Two children seat themselves on a seesaw, the one on the left has a weight of 400N whlie the one on the right weighs 300N. The fulcrum is at the midpoint of the seesaw, if the child on the left is not at the end but is 1.5m from the fulcrum, and the seesaw is balanced, what is the torque provided by the weight of the child on the right?

To find the torque provided by the weight of the child on the right, we need to understand the concept of torque. Torque is a measurement of the turning force around an axis or fulcrum. It is calculated by multiplying the force applied perpendicular to the axis of rotation by the distance from the axis.

In this case, since the seesaw is balanced, the torque provided by the child on the left (400N) should be equal to the torque provided by the child on the right (unknown). Let's calculate it.

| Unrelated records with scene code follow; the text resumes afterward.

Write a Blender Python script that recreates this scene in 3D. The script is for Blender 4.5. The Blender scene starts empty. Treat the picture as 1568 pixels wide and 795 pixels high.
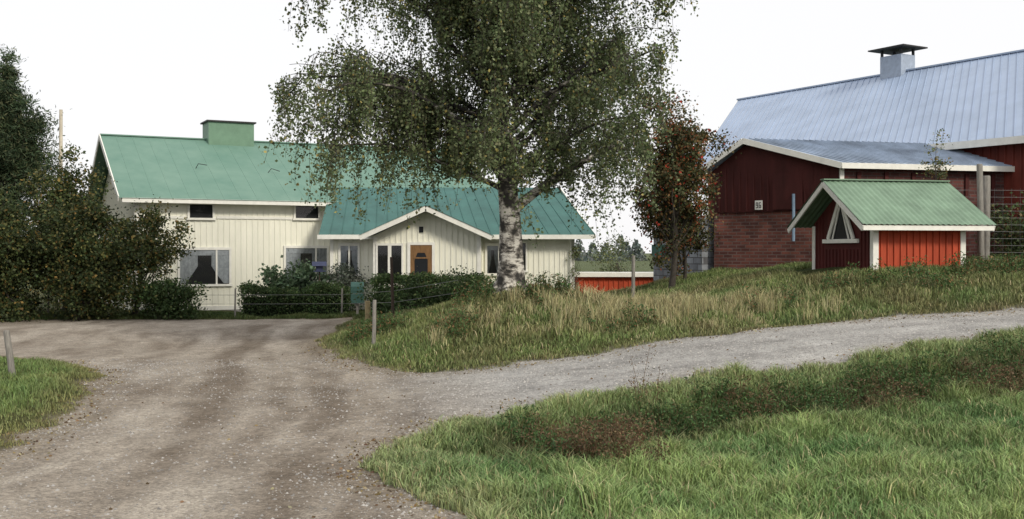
import bpy, math, random
import numpy as np
from mathutils import Vector
random.seed(7); R=np.random.RandomState(11)
scene=bpy.context.scene
# ---------------------------------------------------------------- helpers
def link(o,parent=None):
    scene.collection.objects.link(o)
    if parent: o.parent=parent
    return o
def empty(name):
    e=bpy.data.objects.new(name,None); e.empty_display_size=0.3
    return link(e)
class MB:
    def __init__(s): s.v=[]; s.f=[]
    def poly(s,pts):
        n=len(s.v); s.v+= [tuple(p) for p in pts]; s.f.append(tuple(range(n,n+len(pts))))
    def hexa(s,c):
        n=len(s.v); s.v+=[tuple(p) for p in c]
        for q in ((0,3,2,1),(4,5,6,7),(0,1,5,4),(1,2,6,5),(2,3,7,6),(3,0,4,7)): s.f.append(tuple(n+i for i in q))
    def box(s,fr,a0,a1,b0,b1,z0,z1):
        s.hexa([fr(a0,b0,z0),fr(a1,b0,z0),fr(a1,b1,z0),fr(a0,b1,z0),fr(a0,b0,z1),fr(a1,b0,z1),fr(a1,b1,z1),fr(a0,b1,z1)])
    def beam(s,p,q,w,h):
        p=np.array(p,float);q=np.array(q,float);d=q-p;d/=np.linalg.norm(d)
        up=np.array([0,0,1.]) if abs(d[2])<.99 else np.array([0,1.,0])
        sd=np.cross(d,up);sd/=np.linalg.norm(sd);u=np.cross(sd,d)
        c=[]
        for e in (p,q):
            c+=[e-sd*w/2-u*h/2,e+sd*w/2-u*h/2,e+sd*w/2+u*h/2,e-sd*w/2+u*h/2]
        s.hexa(c)
    def tube(s,pts,rad,n=6):
        pts=np.array(pts,float);m=len(pts);b=len(s.v)
        for i in range(m):
            d=pts[min(i+1,m-1)]-pts[max(i-1,0)];d/=np.linalg.norm(d)+1e-9
            a=np.cross(d,[0.3,1,0.1] if abs(d[1])<.9 else [1,0,0]);a/=np.linalg.norm(a);c=np.cross(d,a)
            for k in range(n):
                t=2*math.pi*k/n; s.v.append(tuple(pts[i]+rad[i]*(a*math.cos(t)+c*math.sin(t))))
        for i in range(m-1):
            for k in range(n):
                k2=(k+1)%n; s.f.append((b+i*n+k,b+i*n+k2,b+(i+1)*n+k2,b+(i+1)*n+k))
        s.f.append(tuple(b+(m-1)*n+k for k in range(n)))
    def obj(s,name,mat,parent=None,smooth=False,bevel=0):
        me=bpy.data.meshes.new(name); me.from_pydata(s.v,[],s.f); me.materials.append(mat)
        if smooth: me.polygons.foreach_set('use_smooth',[True]*len(me.polygons))
        me.update(); o=bpy.data.objects.new(name,me)
        if bevel:
            b=o.modifiers.new('b','BEVEL'); b.width=bevel; b.segments=1
        return link(o,parent)
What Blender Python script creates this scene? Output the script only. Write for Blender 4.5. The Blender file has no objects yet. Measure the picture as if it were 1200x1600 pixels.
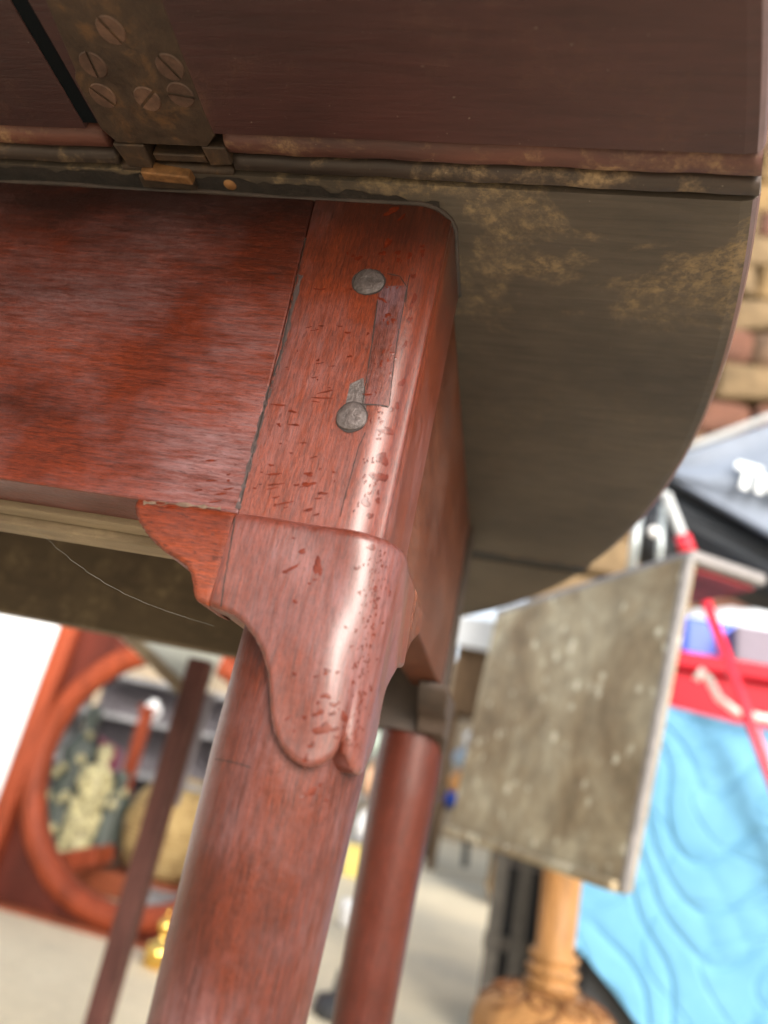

The torque formula is given by:

Torque = Force × Distance

The distance from the fulcrum to the child on the left is 1.5m. This means that the torque provided by the child on the left is:

Torque_left = Force_left × Distance_left
= 400N × 1.5m
= 600 Nm

Since the seesaw is balanced, the torque provided by the child on the right should be equal to the torque provided by the child on the left:

Torque_right = Torque_left
= 600 Nm

Therefore, the torque provided by the weight of the child on the right is 600 Nm.